Sunday, December 21, 2008

Single girls have taco night too

Miss Bender knows how you young marrieds operate: with your theme dinners, and chore charts, and your coveted taco nights. She wants you to know, before you get thinking Cozier Than Thou, that single girls have taco night too.

But it isn't as easy.

You already know the drudgery of the prep work, especially if you want a decent taco, what with the tomatoes, the onions, the yadda yadaa... And it seems sort of stupid to chop half a cup of onion so you can sprinkle 7 diced pieces into your taco shells. But it isn't taco night without it, is it?

Imagine how long it takes 1 person to use up even a pint of sour cream.

The Taco Kit is designed to work against the single girl. TWELVE shells? Are you kidding me? I can't possibly eat all those before they go wrong (and a taco shell goes a special kind of wrong that actually has a smell). Ortega has worked out some kind of resealable box -- excuse me, website worthy Freshness Pack -- which is not really resealable. But to be fair, the website doesn't claim that it is either. I just fell for it.

Crispy or Soft? Discuss. To me, I am 70s enough to have been taught that tacos are crispy and burritos are soft -- which was not based in truth, I think. Here's something you'll never click about that. Why don't we ever call it Burrito Night? My workmates will tell you I'll eat just about anything wrapped in a soft tortilla, but can you imagine setting up a Taco fixin's bar in your workplace?

Reminds me of Molly Ringwald pulling that sushi set-up out of her bag in the library.

But there I go again, trying to turn my workplace into a John Hughes movie.

I've got my 12 taco shells, my full pound of meat, my painstakingly diced toppings... how many tacos can a person eat, anyway? In my prime (and by that, I mean 6th grade, when there were 3 other people to split the taco box) I could take 6. Or maybe that was just a personal best one night. Or maybe it was just a fantasy... I don't really remember anymore. Nowadays, it's really 2. I want 3, but that's a mistake. Like onion rings.

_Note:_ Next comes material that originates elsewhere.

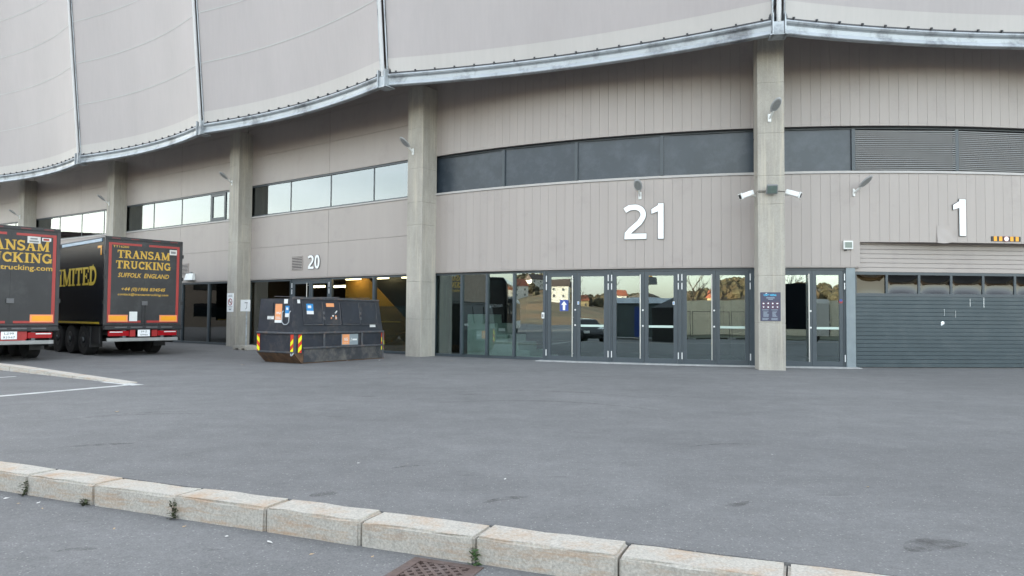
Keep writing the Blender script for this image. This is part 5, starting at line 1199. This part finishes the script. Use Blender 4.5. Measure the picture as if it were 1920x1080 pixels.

And isn't that too much trouble for 2 tacos? I would have to eat tacos 6 days in a row. Please do not suggest going out for tacos. I live in New England. If I find a decent Mexican (or even generic Latino Norte) restaurant, I am ordering the mole. Here's a recipe requiring 25 ingredients and 8 hours of work.

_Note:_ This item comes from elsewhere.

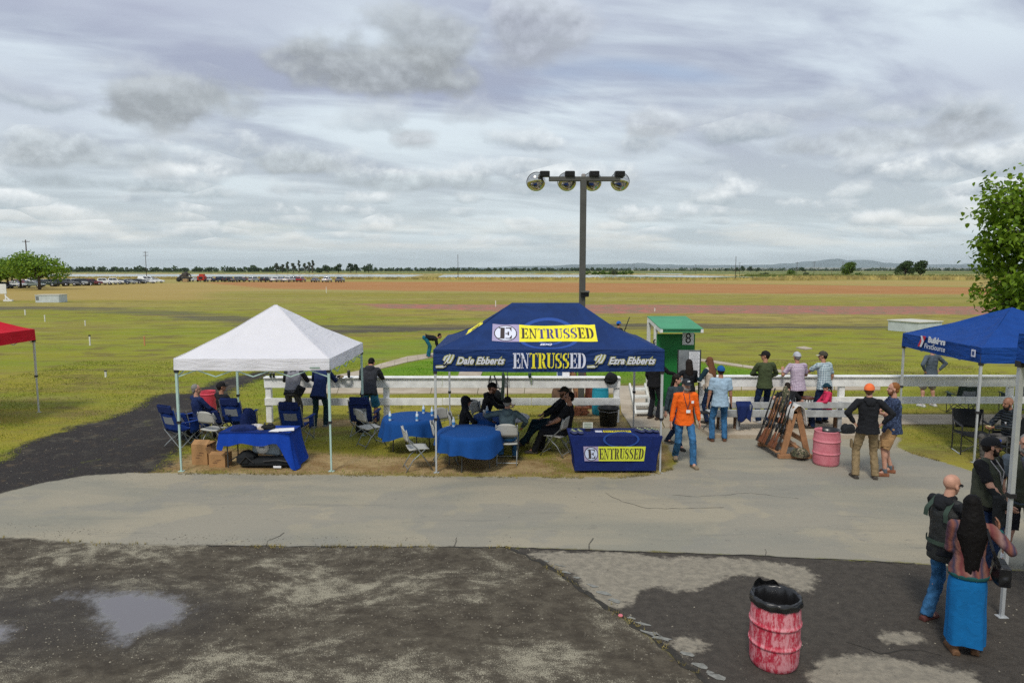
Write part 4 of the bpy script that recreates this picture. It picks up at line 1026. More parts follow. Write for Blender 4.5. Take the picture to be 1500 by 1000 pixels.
# second grey bench end at far right behind the fence
# ------------------------------------------------------------------ skeet shelter with the figure 8
green = mat('green_paint', (.012, .17, .035), .55, noise=.10, nscale=2); groof = mat('green_roof', (.05, .27, .13), .6, noise=.10, nscale=1.5)
t = thing('shelter', 'small green shelter with sloping roof and a figure 8 sign', 'shelter', (0, 0, 0))
MB().box((4.47, 18.56, 1.27), (1.05, .05, 2.0)).build('front_wall', green, t)
MB().box((4.975, 19.05, 1.27), (.045, .92, 2.0)).build('side_wall', green, t)
MB().box((4.47, 18.62, .28), (1.06, .12, .1)).build('sill', wpaint, t)
for x, y, top in ((3.93, 19.55, 2.55), (4.98, 19.55, 2.55), (3.93, 18.6, 2.45)):
    MB().box((x, y, top/2), (.09, .09, top)).build('post', wpaint, t)
ra = math.atan2(.20, 1.8); M = Rx(ra)
MB().box((4.47, 18.8, 2.56), (1.12, 1.86, .03), M).build('roof', groof, t)
for sx in (-1, 1): MB().box((4.47+sx*.545, 18.8, 2.50), (.035, 1.80, .10), M).build('fascia', wpaint, t)
MB().box((4.47, 17.93, 2.405), (1.03, .035, .085), M).build('front_trim', groof, t)
for x in (3.93, 5.0): MB().box((x, 17.90, 2.41), (.07, .05, .09)).build('rafter_end', wpaint, t)
MB().box((4.80, 18.515, 2.14), (.31, .02, .33)).build('number_plate', wpaint, t)
def text_mesh(body, size, m_, name='lettering', parent=None, offset=0.0, shear=0.0, spacing=1.0, sx=1.0, align='CENTER'):
    cu = bpy.data.curves.new('txt', 'FONT'); cu.body = body; cu.size = size; cu.align_x = align; cu.align_y = 'CENTER'
    cu.offset = offset; cu.shear = shear; cu.space_character = spacing; cu.resolution_u = 4
    o = bpy.data.objects.new('txt', cu); col.objects.link(o)
    me = bpy.data.meshes.new_from_object(o.evaluated_get(bpy.context.evaluated_depsgraph_get()))
    bpy.data.objects.remove(o); bpy.data.curves.remove(cu)
    V = [(v.co.x*sx, v.co.y) for v in me.vertices]; F_ = [tuple(p.vertices) for p in me.polygons]
    bpy.data.meshes.remove(me); return V, F_
def place2d(V, F_, fn, m_, name, parent):
    return mesh_obj(name, [fn(x, y) for x, y in V], F_, m_, parent)
ink = mat('black_ink', (.012, .012, .012), .6)
V, F_ = text_mesh('8', .40, ink)
place2d(V, F_, lambda x, y: (4.80+x*.85, 18.502, 2.14+y), ink, 'digit', t)
MB().box((4.06, 18.49, 1.56), (.16, .09, .26), None, .01).build('meter_box', blk, t)
MB().box((4.06, 18.44, 1.58), (.08, .02, .10)).build('meter_dial', mat('dial', (.5, .5, .5), .4), t)
MB().tube([(3.90, 18.5, 1.9), (3.86, 18.46, 2.0), (3.85, 18.46, 2.08), (3.9, 18.5, 2.12)], .02, 6).build('hook', blk, t)
for k in range(4):
    MB().box((3.60, 19.25-.28*k, .62-.16*k), (.42, .27, .05)).build('step', wpaint, t)
MB().bar((3.38, 19.4, .72), (3.38, 18.3, .06), .05, .14).build('stringer', wpaint, t)
MB().bar((3.82, 19.4, .72), (3.82, 18.3, .06), .05, .14).build('stringer', wpaint, t)
# score board standing on the fence end
t = thing('score_board', 'grey steel score board with white paper sheets, standing beside the green shelter', 'board', (W(1007, 17.75), 17.75, 0))
steel = mat('dull_steel', (.22, .24, .25), .5, metal=.3, noise=.2, nscale=4); paper = mat('paper', (.78, .79, .82), .8)
MB().box((0, 0, 1.53), (.58, .03, .78)).build('panel', steel, t)
for s in (-1, 1): MB().box((s*.295, 0, 1.53), (.02, .05, .80)).build('edge_strip', blk, t)
for k in range(7):
    MB().box((.13, -.02, 1.83-.098*k), (.27, .006, .085)).build('paper_sheet', paper, t)
    for q in range(3): MB().box((.13, -.025, 1.855-.098*k-.022*q), (.22, .002, .004)).build('printed_line', ink, t)
MB().box((0, -.05, 1.12), (.66, .30, .04)).build('shelf', wpaint, t)
for s in (-1, 1): MB().box((s*.27, .0, .56), (.03, .03, 1.10)).build('leg', blk, t)

# ------------------------------------------------------------------ light mast
polem = mat('mast_grey', (.085, .085, .075), .55, noise=.12, nscale=3, metal=.2)
mx, my = W(851, 19), 19.0
t = thing('light_mast', 'tall dark square light mast with four round floodlights', 'light mast', (mx, my, 0))
MB().box((0, 0, 3.2), (.165, .165, 6.5), None, .012).build('pole', polem, t)
MB().box((.03, 0, 6.47), (1.95, .13, .12), None, .01).build('crossarm', polem, t)
MB().box((0, 0, 6.56), (.11, .11, .10), None, .02).build('top_cap', mat('cap_grey', (.3, .28, .27), .6), t)
MB().box((0, 0, .15), (.30, .30, .04)).build('base_plate', polem, t)
chrome = mat('spun_reflector', (.60, .59, .55), .13, metal=1.0, noise=.10, nscale=5)
lamp_glass = mat('lamp_glass', (.45, .45, .40), .08, spec=.6)
for i, px in enumerate((790, 829, 865, 901)):
    x = W(px, 19)-mx; z = 6.42; yy = .24
    b = MB().box((x+(.02 if i > 1 else .12 if i == 0 else .05), 0, 6.60), (.27, .22, .15), None, .015)
    for k in range(5): b.box((x+(.02 if i > 1 else .12 if i == 0 else .05), -.115, 6.55+.025*k), (.25, .02, .008))
    b.build('ballast_box', blk, t)
    a = (-.32, -.1, .1, .32)[i]
    M = Rz(-a) @ Rx(R(-62))
    prof = [(.02, -.20), (.09, -.195), (.17, -.165), (.225, -.11), (.258, -.03), (.262, .04), (.255, .06)]
    lamp = MB().lathe(prof, 28, (x-(.10 if i == 0 else 0)+(.06 if i == 3 else 0), yy, z), M).build('floodlight', chrome, t, True)
    MB().lathe([(.02, .09), (.15, .085), (.25, .062)], 24, (x-(.10 if i == 0 else 0)+(.06 if i == 3 else 0), yy, z), M, True).build('lens', lamp_glass, lamp, True)
    MB().lathe([(.26, .05), (.268, .05), (.268, .065), (.26, .065)], 28, (x-(.10 if i == 0 else 0)+(.06 if i == 3 else 0), yy, z), M, False).build('rim', polem, lamp)
    MB().box((x, .10, 6.50), (.07, .24, .07)).build('bracket', blk, t)
MB().box((.06, -.13, 3.34), (.22, .10, .14), Rx(.2), .01).build('small_floodlight', blk, t)
MB().box((.06, -.17, 3.41), (.24, .14, .02), Rx(.2)).build('visor', polem, t)
# bricks stacked at the foot of the mast
t = thing('brick_stack', 'low stack of reddish bricks beside the mast foot', 'bricks', (mx-.28, 18.55, 0))
brk = mat('brick_red', (.33, .13, .07), .9, noise=.3, nscale=7)
b0 = MB().box((0, 0, 0), (.20, .09, .06), None, .006).build('brick', brk, t); r_ = random.Random(4); first = True
for lay in range(4):
    for i in range(4):
        o = b0 if first else b0.copy()
        if not first: col.objects.link(o); o.parent = t
        first = False
        o.location = (-.33+.215*i+(.05 if lay % 2 else 0), r_.uniform(-.02, .02), .035+.065*lay); o.rotation_euler = (0, 0, r_.uniform(-.06, .06))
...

Fish tacos? Please. I like fish, and I like tacos. I am not going to mix them. This goes double for
Thai Chicken pizza
Tomato Smoothie
Cucumber Soup "Nothing says summer like cold cucumber soup." Yuh-hunh... "Mango-rita" does pretty well.

The video is for Jen. It never fails to make her laugh.

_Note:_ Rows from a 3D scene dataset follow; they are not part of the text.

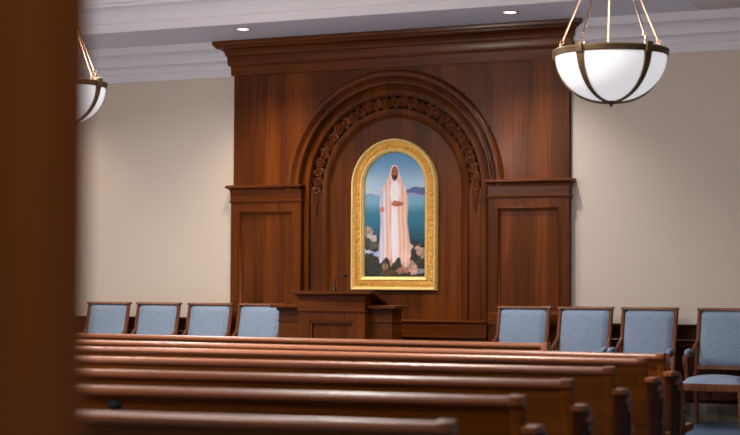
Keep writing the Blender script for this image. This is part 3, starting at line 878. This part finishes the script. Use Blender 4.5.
WARM = (1.0, .78, .57); NEU = (1, .93, .86); COOL = (.80, .88, 1.0)
for x, p, c in ((-11.92, 105, WARM), (-8.988, 175, WARM), (-6.055, 188, (1, .90, .84))): spot('downlight', (x, 15.73, SOF-.02), p, c, 110, .9, (0, 0, 0))  # leftmost spot has no fixture: unseen, added to wash the left wall
for x, y in ((-3.672, 11.49), (-8.35, 11.56)):
    point('pendant_bulb', (x, y, PDZ+.12), 190 if x < -6 else 68, (1, .88, .78) if x < -6 else (1, .94, .9), .1)
# unseen lamps above the middle pews, with added fill at front and rear
for x, y, p in ((-4.9, 9.0, 230), (-9.2, 9.0, 190), (-5.4, 13.2, 30), (-9.2, 13.2, 150), (-4.2, 3.7, 90), (-9.5, 4.0, 560)):
    area('room_lamp_and_fill', (x, y, TOP-.03), .25, p, NEU, spread=150)
area('doorway_fill', (.35, .45, 2.7), .3, 40, WARM)  # unseen fill added on the camera side to brighten the doorway trim
W = bpy.data.worlds.new('World'); bpy.context.scene.world = W; W.use_nodes = True
W.node_tree.nodes['Background'].inputs[0].default_value = (.55, .65, .85, 1); W.node_tree.nodes['Background'].inputs[1].default_value = .08

# ------------------------------------------------------------------ camera
cd = bpy.data.cameras.new('Camera'); cam = bpy.data.objects.new('Camera', cd); C.objects.link(cam)
cd.sensor_fit = 'HORIZONTAL'; cd.sensor_width = 36; cd.lens = 1748/740*36
yaw, pitch, roll = math.radians(25.584), math.radians(2.204), math.radians(.264)
f = Vector((-math.sin(yaw)*math.cos(pitch), math.cos(yaw)*math.cos(pitch), math.sin(pitch)))
r = Vector((math.cos(yaw), math.sin(yaw), 0)); u = r.cross(f)
r2 = r*math.cos(roll)+u*math.sin(roll); u2 = -r*math.sin(roll)+u*math.cos(roll)
mt = Matrix((r2, u2, -f)).transposed().to_4x4(); mt.translation = Vector((0, 0, CAMZ)); cam.matrix_world = mt
cd.clip_start = .05
cd.dof.use_dof = True; cd.dof.focus_distance = 17.5; cd.dof.aperture_fstop = 3.2
sc = bpy.context.scene; sc.camera = cam
sc.view_settings.view_transform = 'Standard'; sc.view_settings.look = 'None'; sc.view_settings.gamma = 1; sc.view_settings.exposure = 0
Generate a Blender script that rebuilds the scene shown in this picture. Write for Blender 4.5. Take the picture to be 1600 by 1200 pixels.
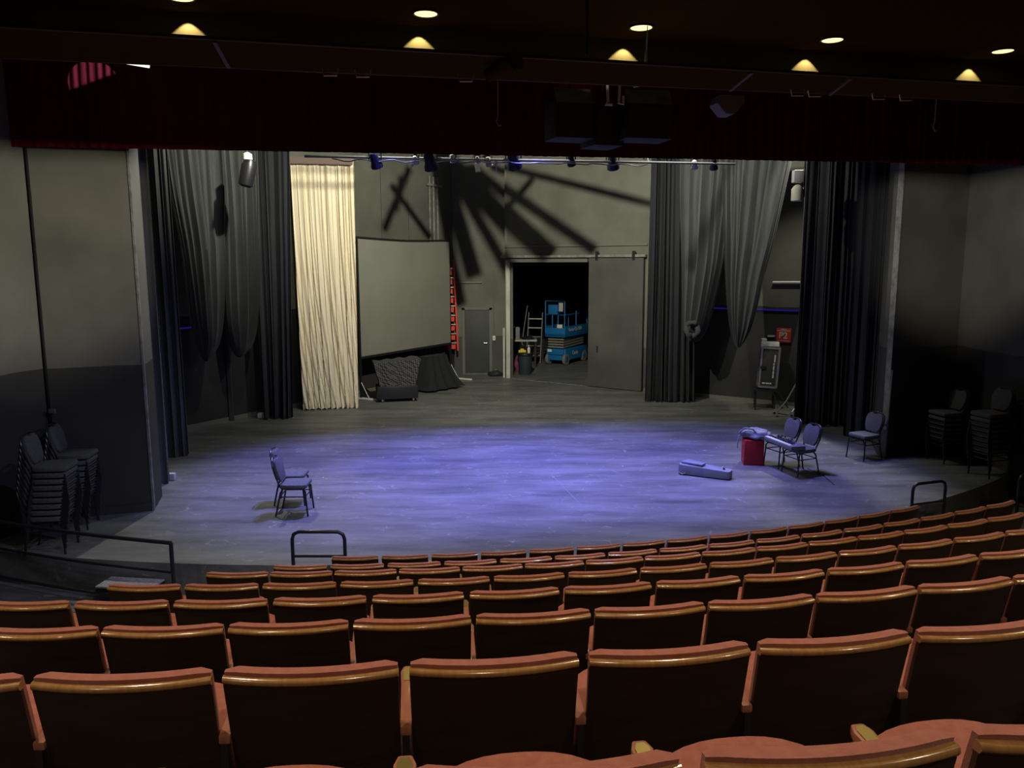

  1. carrie stirs in a couple of spoonfuls of nestle quik into a can of hot enchillada sauce, and she swears it passes for mole. i'll email her for the specifics, but she was on a big kick with that little concoction for a while.
    we haven't done taco night in ages. i wonder if jacks is old enough to appreciate it.

  2. one more thing - the best tomato smoothie i know of consists of tomato juice, pepper, and lots of vodka! otherwise, what's the point?

  3. Having crunched tacos all over the place on many occasions, I prefer to have taco salad with the shell crushed up in it or the big taco salad bowl with everything in it. Of course, that means going out (or pick up at Wendy's) neither of which appeal to this single girl very much. M.

  4. You can always come to our place for Taco Night. A few weeks ago, we hosted "Tamale Sunday" that was fun. Every try to find corn husks in New England???

  5. From my single days:
    If you don't want to taco-ize a whole pound of meat, create your own taco seasoning with chili powder, paprika, ground cumin, onion powder, garlic powder, cornstarch and a little cayenne pepper. Buy pre-shredded cheese (it keeps a long time and has other uses) and stop at the salad bar in your local grocery to grab enough lettuce, tomato, onion and what-have-you for the toppings. As you say, the shells are the problem. There doesn't seem to be a way to buy less than 8. You could buy some tortilla chips and make some sort of taco-y nachos, but that's just not the same.

  6. ok i can't get past the phrase "taco night".

  7. I bet I could change your mind re:fish tacos. Rosarito, MX has some of the best, but even the ones at Rubios (a chain) are very good. They do require a bit of effort to make at home, however. Recipe here:
    The advantage of using soft shells is that they keep forever in the fridge. Just heat them up, to soften, before using.

  8. Sorry, link got truncated.

  9. I'm doing something wrong! Just google "rubios recipe".

  10. I haven't actually tried it yet, but I think you can freeze the shells.

  11. 1) If you lived in Texas this would not be a problem
    2) Crack up the remaining taco shells and pretend they are chips. Eat with Salsa. You will have no trouble eating that many chips.
    3) Buy frozen onions. Dispense as needed.
    3) Throw the excess away. The starving children in china do not want your taco shells. T.